In May of 1955, Riverside Fire Chief Kenneth Friest received approval from Riverside Town Council to purchase a new pumper to replace the town’s only fire engine – the 17-year-old Ford in service since 1938. The tender was awarded to LaFrance Fire Engine & Foamite Ltd. of Toronto at a contract price of $27,635. The shiny new American-LaFrance 700 Series pumper with five-man canopy style closed cab was delivered to the then-new Riverside Fire Hall on Lauzon Rd. on February 29, 1956. Powered by a 215-horsepower V-12 engine, the sleek cab-forward Model 710-PJC Spartan 840 gallon-per-minute pumper bearing factory serial # L-5323 was equipped with a 400-gallon booster tank and dual booster hose reels with electric rewind. Unlike standard 700 Series pumpers, however, Riverside’s new Pumper No. 2 carried one length of suction hose and metal ground ladders on each side of the apparatus.

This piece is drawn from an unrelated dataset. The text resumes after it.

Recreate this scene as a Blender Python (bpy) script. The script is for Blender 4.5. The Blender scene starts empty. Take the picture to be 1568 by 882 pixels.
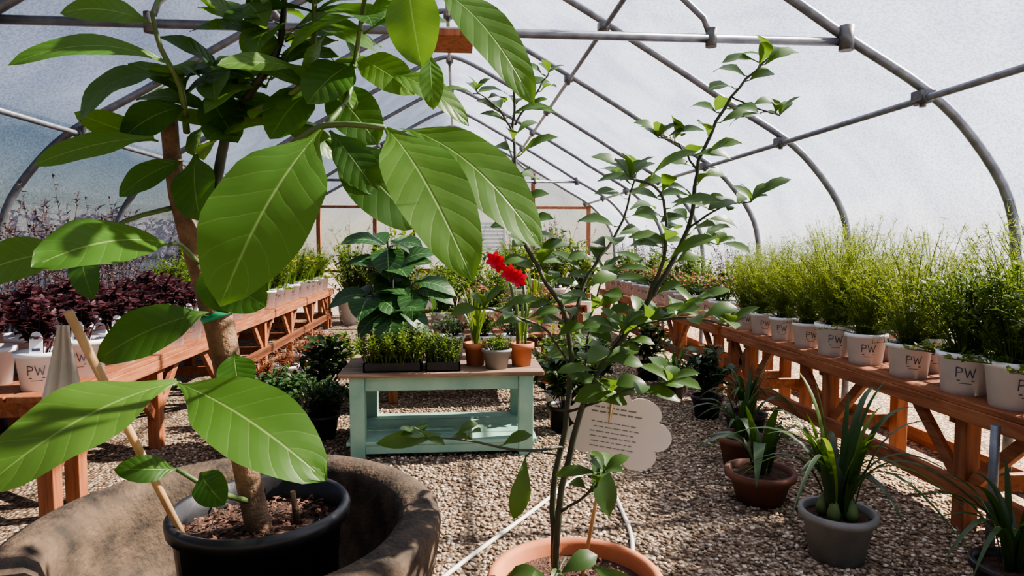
import bpy, math, random
import numpy as np
from mathutils import Vector as V, Matrix
random.seed(7)
R=random.uniform
S=bpy.context.scene

# ------------------------------------------------------------ materials
def newmat(name):
    m=bpy.data.materials.new(name); m.use_nodes=True
    nt=m.node_tree; nt.nodes.clear()
    o=nt.nodes.new('ShaderNodeOutputMaterial')
    return m,nt,o
def N(nt,t,**k):
    n=nt.nodes.new(t)
    for a,b in k.items(): setattr(n,a,b)
    return n
def ramp(nt,stops,src):
    r=N(nt,'ShaderNodeValToRGB'); e=r.color_ramp.elements
    while len(e)<len(stops): e.new(.5)
    for i,(p,c) in enumerate(stops):
        e[i].position=p; e[i].color=(*c,1) if len(c)==3 else c
    nt.links.new(src,r.inputs[0]); return r.outputs[0]
def noise(nt,scale,detail=3,vec=None,dist=0):
    n=N(nt,'ShaderNodeTexNoise'); n.inputs['Scale'].default_value=scale; n.inputs['Detail'].default_value=detail
    n.inputs['Distortion'].default_value=dist
    if vec is None:
        tc=N(nt,'ShaderNodeTexCoord'); vec=tc.outputs['Object']
    nt.links.new(vec,n.inputs['Vector']); return n.outputs['Fac']
def mixc(nt,a,b,fac,mode='MIX'):
    m=N(nt,'ShaderNodeMix',data_type='RGBA',blend_type=mode)
    if isinstance(fac,(int,float)): m.inputs[0].default_value=fac
    else: nt.links.new(fac,m.inputs[0])
    for i,x in ((6,a),(7,b)):
        if isinstance(x,tuple): m.inputs[i].default_value=(*x,1)
        else: nt.links.new(x,m.inputs[i])
    return m.outputs[2]
def math_(nt,op,a,b=None):
    m=N(nt,'ShaderNodeMath',operation=op)
    for i,x in enumerate((a,b)):
        if x is None: continue
        if isinstance(x,(int,float)): m.inputs[i].default_value=x
        else: nt.links.new(x,m.inputs[i])
    return m.outputs[0]
def bump(nt,h,strength,dist=.01):
    b=N(nt,'ShaderNodeBump'); b.inputs['Strength'].default_value=strength; b.inputs['Distance'].default_value=dist
    nt.links.new(h,b.inputs['Height']); return b.outputs[0]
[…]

In 1960, the hard suctions were moved to a new position above the ground ladders.
In 1964, Riverside purchased a LaFrance/Mercury 100-foot quintuple combination pumper and aerial ladder truck, the town’s first — and only — aerial truck. But Pumper No. 2 – the 1956 LaFrance – was still the R.F.D.’s “first-out” pumper. With the annexation of Riverside on the first day of 1966, Riverside’s three pieces of apparatus joined the Windsor Fire Department roster. The 1956 LaFrance pumper was relettered as Windsor’s Engine No. 9, but continued to run out of the Lauzon Road hall. In 1970 the original LaFrance V-12 engine was replaced with a Ford 534 cubic-inch Ford truck engine. Both hard suctions were moved to the left side of the apparatus with the ladders carried on the right. It’s original red paint now badly faded, the pumper was repainted the trendy new lime-yellow In the late 1970s.
After several years of reserve service as a spare pumper and with the pending delivery of two new pumpers. the 1956 American-LaFrance was sold to the Harvey Township Fire Department near Peterborough. On December 15, 1982 the 26-year-old pumper left Windsor on a flatbed truck for its new home in Buckhorn, Ontario. Later acquired by a local vehicle collector, it was repainted red and is believed to be still on the road today.